First of all welcome to any of you who may have come across this blog via the BBC website. The folks at Last Choir Standing have kindly put a link to my blog on their Useful Resources page. I hope you enjoy my ramblings! Do take some time to check out the archives since I’ve covered a lot of ground since I first started this blog on choirs and singing back in December 2006. And please do feel free to make a comment – it gets kind of lonely blogging into the empty ether!
I posted several questions last week that have been posed on the Last Choir Standing website. I fully intend to discuss them more fully later, but since I’m still on holiday this week, I decided to make a shorter, less brain-taxing post! So do stay tuned.
I covered the subject of people not thinking they can sing back in December last year (But I can’t sing!). I was reminded of the subject again this week whilst watching daytime TV on Channel 4 (you see: I am on holiday!). They were encouraging a diverse bunch of people to sing one line each of “Oh I do like to be beside the seaside” then they stitched the thing together into a whole song. But one woman refused to sing. First of all she said she couldn’t sing, then she said she had a horrible voice, then she said her voice was really gravelly and not nice to listen to. Finally she did sing a part of the line (beautifully I might add!), but cut it short saying: “That’s all you’re going to get”.
There was clearly a huge mismatch between what she thought she sounded like and what she actually sounded like. We all get embarrassed by our own voices. We’ve all had that experience of hearing our recorded voice for the first time and realising that it sounds nothing like the voice we have in our head. That’s understandable since we are hearing our voice from a very different perspective, projected across space rather than through bone and gristle. But I think it’s more than that. We somehow have an internal perception of how our voice sounds to others and are shocked when it doesn’t match reality. It’s rather similar to when we catch sight of ourselves in a mirror and we don’t look as beautiful as we think we do! At the extreme, this is called body dysmorphia and is thought to be the basis of illnesses like bulimia and anorexia.
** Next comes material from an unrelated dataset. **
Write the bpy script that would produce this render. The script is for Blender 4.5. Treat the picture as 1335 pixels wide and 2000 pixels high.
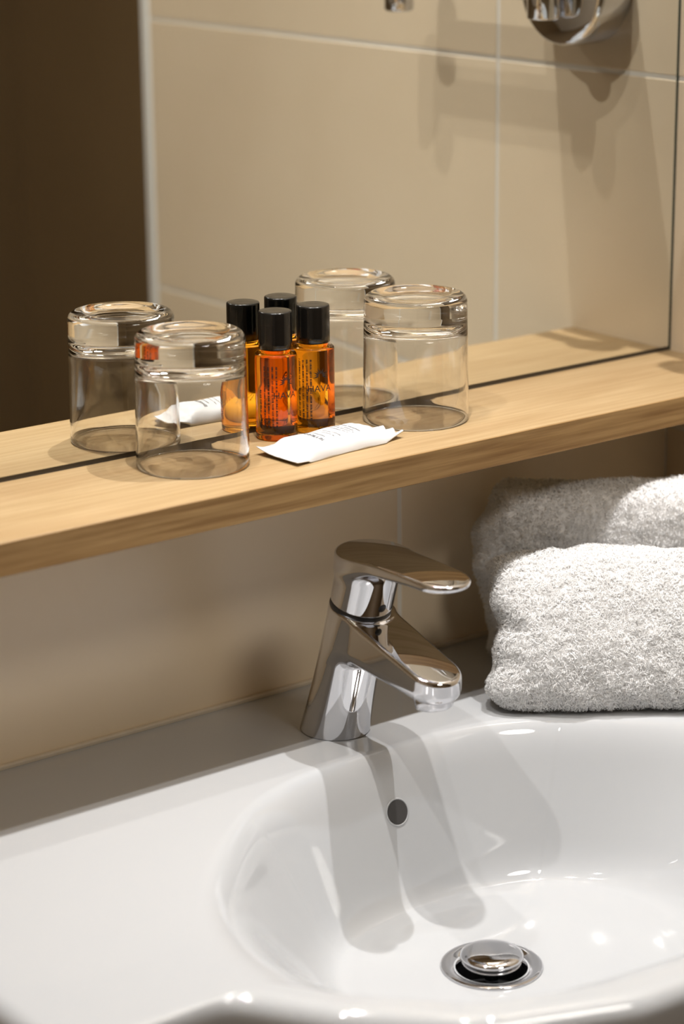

Of course most people don’t have such a drastic mismatch, but I wonder if there is something similar at work here? Our brains maintain an internal map of our body, but sometimes there is a malfunction between what we see and what our internal map is telling us. As well as the illnesses mentioned above, this is also the cause of the phantom limbs sometimes experienced by amputees. Although they can see that the limb is no longer there, their internal body map still gives them the internal sensation that it is there. Hence the mismatch. What if something similar goes on with sound? Maybe there’s an internal version of the body map which gives us the sensation of our own voice, but when we hear a recording of our voice, there is a mismatch. I’m sure it is much more complicated than that since our voices are an integral part of ourselves and are also connected to our emotions and memories also, not just our hearing.
So the woman who was reluctant to sing may have an internal sensation of her voice being unattractive or gravelly. Perhaps she has never heard a recording of her voice, or if she has she might have not believed what she heard. After we’ve heard recordings of our voices many times, the mismatch between what we hear in our head and what the recording device is telling us starts to become less. Eventually we might even get to like what we hear! Perhaps if this woman experienced hearing her own voice more often, she could grow to love it.
This is just one possibility, of course, and I’ve mentioned some others in my previous post. Maybe someone many years ago told her that they didn’t like her voice because it was too gravelly and that opinion stuck. Or maybe her own sense of a ‘singing’ voice is one that is high pitched and not low like hers. But maybe, just maybe, if her voice was played back to her more often, then she would get used to it and be able to share her beautiful voice with the rest of the world.
Another possibility is that a person is trying to sing in the wrong part for their comfortable range. I’ve written on this in But I can’t sing that high!
Have any of you come across any other reasons why people think they can’t sing?